#### [DATASET SECTION]
Start

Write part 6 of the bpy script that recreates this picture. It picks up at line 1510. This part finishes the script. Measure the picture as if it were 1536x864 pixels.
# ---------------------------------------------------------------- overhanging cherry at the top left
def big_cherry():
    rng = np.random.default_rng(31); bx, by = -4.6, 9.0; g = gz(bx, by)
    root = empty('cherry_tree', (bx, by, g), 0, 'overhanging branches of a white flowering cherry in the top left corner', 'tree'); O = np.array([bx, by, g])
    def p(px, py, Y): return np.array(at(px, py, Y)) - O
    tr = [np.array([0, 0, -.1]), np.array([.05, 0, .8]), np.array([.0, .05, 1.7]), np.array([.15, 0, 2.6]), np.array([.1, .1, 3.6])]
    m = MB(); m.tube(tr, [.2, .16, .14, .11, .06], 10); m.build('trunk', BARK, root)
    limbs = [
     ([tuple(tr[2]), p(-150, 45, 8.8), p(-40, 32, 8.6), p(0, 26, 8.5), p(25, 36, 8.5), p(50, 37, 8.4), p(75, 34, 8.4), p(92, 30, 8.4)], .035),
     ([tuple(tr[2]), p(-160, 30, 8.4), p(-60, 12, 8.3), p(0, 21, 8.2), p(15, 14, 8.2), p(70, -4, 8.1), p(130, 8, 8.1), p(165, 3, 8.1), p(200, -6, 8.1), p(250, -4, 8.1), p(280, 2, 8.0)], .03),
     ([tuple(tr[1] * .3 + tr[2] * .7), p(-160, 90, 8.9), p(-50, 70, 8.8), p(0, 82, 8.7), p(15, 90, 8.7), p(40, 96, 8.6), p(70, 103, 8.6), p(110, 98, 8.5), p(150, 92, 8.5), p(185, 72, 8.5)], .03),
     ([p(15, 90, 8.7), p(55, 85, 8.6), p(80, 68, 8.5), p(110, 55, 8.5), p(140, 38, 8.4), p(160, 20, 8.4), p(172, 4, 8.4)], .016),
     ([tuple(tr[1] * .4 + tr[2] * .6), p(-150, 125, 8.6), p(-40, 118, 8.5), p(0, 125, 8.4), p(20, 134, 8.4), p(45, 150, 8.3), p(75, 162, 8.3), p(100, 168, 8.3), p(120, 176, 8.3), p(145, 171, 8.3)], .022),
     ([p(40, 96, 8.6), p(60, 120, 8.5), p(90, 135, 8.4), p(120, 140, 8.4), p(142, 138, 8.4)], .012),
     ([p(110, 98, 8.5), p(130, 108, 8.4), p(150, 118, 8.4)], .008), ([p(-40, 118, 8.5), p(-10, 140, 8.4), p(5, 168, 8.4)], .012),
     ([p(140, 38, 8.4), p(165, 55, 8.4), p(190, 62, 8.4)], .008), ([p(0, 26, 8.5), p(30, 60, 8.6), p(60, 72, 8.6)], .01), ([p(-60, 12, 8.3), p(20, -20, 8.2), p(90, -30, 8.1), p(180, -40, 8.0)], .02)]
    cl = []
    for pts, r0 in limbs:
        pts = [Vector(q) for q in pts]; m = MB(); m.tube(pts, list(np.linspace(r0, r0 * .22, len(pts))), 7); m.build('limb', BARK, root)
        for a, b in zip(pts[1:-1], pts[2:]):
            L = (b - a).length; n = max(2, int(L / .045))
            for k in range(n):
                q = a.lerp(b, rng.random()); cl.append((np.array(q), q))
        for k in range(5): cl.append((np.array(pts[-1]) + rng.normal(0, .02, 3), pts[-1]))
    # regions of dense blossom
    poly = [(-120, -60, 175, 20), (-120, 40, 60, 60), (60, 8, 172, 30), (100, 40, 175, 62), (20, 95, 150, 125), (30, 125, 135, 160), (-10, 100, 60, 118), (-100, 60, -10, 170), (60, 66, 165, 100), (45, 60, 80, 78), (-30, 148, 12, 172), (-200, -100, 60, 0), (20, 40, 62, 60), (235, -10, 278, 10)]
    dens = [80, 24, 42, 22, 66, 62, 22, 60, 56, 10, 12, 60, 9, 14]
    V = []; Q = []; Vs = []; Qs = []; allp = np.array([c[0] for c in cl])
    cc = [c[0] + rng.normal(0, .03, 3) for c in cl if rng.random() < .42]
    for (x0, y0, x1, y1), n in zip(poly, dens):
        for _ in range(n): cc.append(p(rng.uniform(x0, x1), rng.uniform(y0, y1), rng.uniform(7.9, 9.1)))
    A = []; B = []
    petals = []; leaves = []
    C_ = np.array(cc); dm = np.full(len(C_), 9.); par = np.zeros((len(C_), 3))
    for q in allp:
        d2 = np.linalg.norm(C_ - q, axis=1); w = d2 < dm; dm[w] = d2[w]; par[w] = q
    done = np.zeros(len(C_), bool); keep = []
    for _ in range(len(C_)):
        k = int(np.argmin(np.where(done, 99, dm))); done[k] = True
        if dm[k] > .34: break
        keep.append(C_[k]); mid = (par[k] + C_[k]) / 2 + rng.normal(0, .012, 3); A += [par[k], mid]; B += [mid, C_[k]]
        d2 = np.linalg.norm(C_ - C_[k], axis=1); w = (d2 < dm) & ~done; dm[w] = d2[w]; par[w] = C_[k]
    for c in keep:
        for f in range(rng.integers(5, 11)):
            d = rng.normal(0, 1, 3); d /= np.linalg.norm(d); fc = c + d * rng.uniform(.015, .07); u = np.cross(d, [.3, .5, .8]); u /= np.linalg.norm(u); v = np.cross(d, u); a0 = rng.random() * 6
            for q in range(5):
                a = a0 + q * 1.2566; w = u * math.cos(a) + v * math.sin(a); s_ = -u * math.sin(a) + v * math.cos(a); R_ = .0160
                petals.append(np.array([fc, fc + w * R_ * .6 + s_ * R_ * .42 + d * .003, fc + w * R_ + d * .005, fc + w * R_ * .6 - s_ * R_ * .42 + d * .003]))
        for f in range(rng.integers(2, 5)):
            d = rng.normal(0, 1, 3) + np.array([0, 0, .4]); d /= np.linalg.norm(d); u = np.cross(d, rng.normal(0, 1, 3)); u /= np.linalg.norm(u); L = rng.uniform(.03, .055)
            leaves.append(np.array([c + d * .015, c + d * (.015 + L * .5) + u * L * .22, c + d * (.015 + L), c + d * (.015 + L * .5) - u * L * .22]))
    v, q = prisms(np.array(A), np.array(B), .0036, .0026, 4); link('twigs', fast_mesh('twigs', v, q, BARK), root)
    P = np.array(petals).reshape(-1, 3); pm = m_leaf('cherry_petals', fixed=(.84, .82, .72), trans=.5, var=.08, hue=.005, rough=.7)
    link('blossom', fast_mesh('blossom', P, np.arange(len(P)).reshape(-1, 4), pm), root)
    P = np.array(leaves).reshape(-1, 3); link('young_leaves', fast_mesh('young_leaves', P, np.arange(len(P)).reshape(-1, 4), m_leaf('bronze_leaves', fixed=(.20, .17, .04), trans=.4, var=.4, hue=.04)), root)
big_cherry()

End

#### [YOUR GOAL]
Reproduce each line of the material above precisely.

#### [RESPONSE TO THE EXERCISE]
Write part 6 of the bpy script that recreates this picture. It picks up at line 1510. This part finishes the script. Measure the picture as if it were 1536x864 pixels.
# ---------------------------------------------------------------- overhanging cherry at the top left
def big_cherry():
    rng = np.random.default_rng(31); bx, by = -4.6, 9.0; g = gz(bx, by)
    root = empty('cherry_tree', (bx, by, g), 0, 'overhanging branches of a white flowering cherry in the top left corner', 'tree'); O = np.array([bx, by, g])
    def p(px, py, Y): return np.array(at(px, py, Y)) - O
    tr = [np.array([0, 0, -.1]), np.array([.05, 0, .8]), np.array([.0, .05, 1.7]), np.array([.15, 0, 2.6]), np.array([.1, .1, 3.6])]
    m = MB(); m.tube(tr, [.2, .16, .14, .11, .06], 10); m.build('trunk', BARK, root)
    limbs = [
     ([tuple(tr[2]), p(-150, 45, 8.8), p(-40, 32, 8.6), p(0, 26, 8.5), p(25, 36, 8.5), p(50, 37, 8.4), p(75, 34, 8.4), p(92, 30, 8.4)], .035),
     ([tuple(tr[2]), p(-160, 30, 8.4), p(-60, 12, 8.3), p(0, 21, 8.2), p(15, 14, 8.2), p(70, -4, 8.1), p(130, 8, 8.1), p(165, 3, 8.1), p(200, -6, 8.1), p(250, -4, 8.1), p(280, 2, 8.0)], .03),
     ([tuple(tr[1] * .3 + tr[2] * .7), p(-160, 90, 8.9), p(-50, 70, 8.8), p(0, 82, 8.7), p(15, 90, 8.7), p(40, 96, 8.6), p(70, 103, 8.6), p(110, 98, 8.5), p(150, 92, 8.5), p(185, 72, 8.5)], .03),
     ([p(15, 90, 8.7), p(55, 85, 8.6), p(80, 68, 8.5), p(110, 55, 8.5), p(140, 38, 8.4), p(160, 20, 8.4), p(172, 4, 8.4)], .016),
     ([tuple(tr[1] * .4 + tr[2] * .6), p(-150, 125, 8.6), p(-40, 118, 8.5), p(0, 125, 8.4), p(20, 134, 8.4), p(45, 150, 8.3), p(75, 162, 8.3), p(100, 168, 8.3), p(120, 176, 8.3), p(145, 171, 8.3)], .022),
     ([p(40, 96, 8.6), p(60, 120, 8.5), p(90, 135, 8.4), p(120, 140, 8.4), p(142, 138, 8.4)], .012),
     ([p(110, 98, 8.5), p(130, 108, 8.4), p(150, 118, 8.4)], .008), ([p(-40, 118, 8.5), p(-10, 140, 8.4), p(5, 168, 8.4)], .012),
     ([p(140, 38, 8.4), p(165, 55, 8.4), p(190, 62, 8.4)], .008), ([p(0, 26, 8.5), p(30, 60, 8.6), p(60, 72, 8.6)], .01), ([p(-60, 12, 8.3), p(20, -20, 8.2), p(90, -30, 8.1), p(180, -40, 8.0)], .02)]
    cl = []
    for pts, r0 in limbs:
        pts = [Vector(q) for q in pts]; m = MB(); m.tube(pts, list(np.linspace(r0, r0 * .22, len(pts))), 7); m.build('limb', BARK, root)
        for a, b in zip(pts[1:-1], pts[2:]):
            L = (b - a).length; n = max(2, int(L / .045))
            for k in range(n):
                q = a.lerp(b, rng.random()); cl.append((np.array(q), q))
        for k in range(5): cl.append((np.array(pts[-1]) + rng.normal(0, .02, 3), pts[-1]))
    # regions of dense blossom
    poly = [(-120, -60, 175, 20), (-120, 40, 60, 60), (60, 8, 172, 30), (100, 40, 175, 62), (20, 95, 150, 125), (30, 125, 135, 160), (-10, 100, 60, 118), (-100, 60, -10, 170), (60, 66, 165, 100), (45, 60, 80, 78), (-30, 148, 12, 172), (-200, -100, 60, 0), (20, 40, 62, 60), (235, -10, 278, 10)]
    dens = [80, 24, 42, 22, 66, 62, 22, 60, 56, 10, 12, 60, 9, 14]
    V = []; Q = []; Vs = []; Qs = []; allp = np.array([c[0] for c in cl])
    cc = [c[0] + rng.normal(0, .03, 3) for c in cl if rng.random() < .42]
    for (x0, y0, x1, y1), n in zip(poly, dens):
        for _ in range(n): cc.append(p(rng.uniform(x0, x1), rng.uniform(y0, y1), rng.uniform(7.9, 9.1)))
    A = []; B = []
    petals = []; leaves = []
    C_ = np.array(cc); dm = np.full(len(C_), 9.); par = np.zeros((len(C_), 3))
    for q in allp:
        d2 = np.linalg.norm(C_ - q, axis=1); w = d2 < dm; dm[w] = d2[w]; par[w] = q
    done = np.zeros(len(C_), bool); keep = []
    for _ in range(len(C_)):
        k = int(np.argmin(np.where(done, 99, dm))); done[k] = True
        if dm[k] > .34: break
        keep.append(C_[k]); mid = (par[k] + C_[k]) / 2 + rng.normal(0, .012, 3); A += [par[k], mid]; B += [mid, C_[k]]
        d2 = np.linalg.norm(C_ - C_[k], axis=1); w = (d2 < dm) & ~done; dm[w] = d2[w]; par[w] = C_[k]
    for c in keep:
        for f in range(rng.integers(5, 11)):
            d = rng.normal(0, 1, 3); d /= np.linalg.norm(d); fc = c + d * rng.uniform(.015, .07); u = np.cross(d, [.3, .5, .8]); u /= np.linalg.norm(u); v = np.cross(d, u); a0 = rng.random() * 6
            for q in range(5):
                a = a0 + q * 1.2566; w = u * math.cos(a) + v * math.sin(a); s_ = -u * math.sin(a) + v * math.cos(a); R_ = .0160
                petals.append(np.array([fc, fc + w * R_ * .6 + s_ * R_ * .42 + d * .003, fc + w * R_ + d * .005, fc + w * R_ * .6 - s_ * R_ * .42 + d * .003]))
        for f in range(rng.integers(2, 5)):
            d = rng.normal(0, 1, 3) + np.array([0, 0, .4]); d /= np.linalg.norm(d); u = np.cross(d, rng.normal(0, 1, 3)); u /= np.linalg.norm(u); L = rng.uniform(.03, .055)
            leaves.append(np.array([c + d * .015, c + d * (.015 + L * .5) + u * L * .22, c + d * (.015 + L), c + d * (.015 + L * .5) - u * L * .22]))
    v, q = prisms(np.array(A), np.array(B), .0036, .0026, 4); link('twigs', fast_mesh('twigs', v, q, BARK), root)
    P = np.array(petals).reshape(-1, 3); pm = m_leaf('cherry_petals', fixed=(.84, .82, .72), trans=.5, var=.08, hue=.005, rough=.7)
    link('blossom', fast_mesh('blossom', P, np.arange(len(P)).reshape(-1, 4), pm), root)
    P = np.array(leaves).reshape(-1, 3); link('young_leaves', fast_mesh('young_leaves', P, np.arange(len(P)).reshape(-1, 4), m_leaf('bronze_leaves', fixed=(.20, .17, .04), trans=.4, var=.4, hue=.04)), root)
big_cherry()